O que me deixa feliz é que as coisas boas são muitas e compensam as ruins. Das ruins, como a questão do lixo e do cigarro, dependem de decisões pessoais e a postura do meu filho será influenciada pela educação que recebe em casa.
Algumas coisas eu não destaquei como boas ou ruins, como o caso da saúde, pois são muito próximas da minha realidade no Brasil. Ou, são temas que ainda tenho pouca experiência, como no caso das escolas.

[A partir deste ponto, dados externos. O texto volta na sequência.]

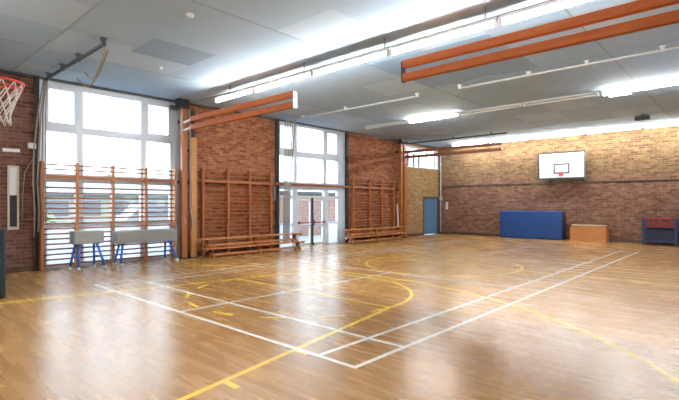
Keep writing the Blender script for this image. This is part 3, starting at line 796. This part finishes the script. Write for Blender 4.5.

Enfim, encerro da forma como comecei: não existe lugar perfeito. Cabe a nós tornar especial o nosso entorno.
2 Comentários
Olá Thais,
Que ótimo! Estava lendo seu texto e lembrando de quando morava na Espanha…minhas queixas são muito parecidas: os doces terríveis; podem ser lindos, mas totalmente insípido. A fumaça do cigarro por toda parte me incomodava muito. No canal de TV aberta, a quantidade de publicidade com duração de 7 minutos e os breaks sem sentido nos filmes. E a a falta de atendimento preferencial, praxe na Europa, é uma grande falha; por muitas vezes fiquei em pé no metro com um barrigão o que claro, também entra a falta de bom senso.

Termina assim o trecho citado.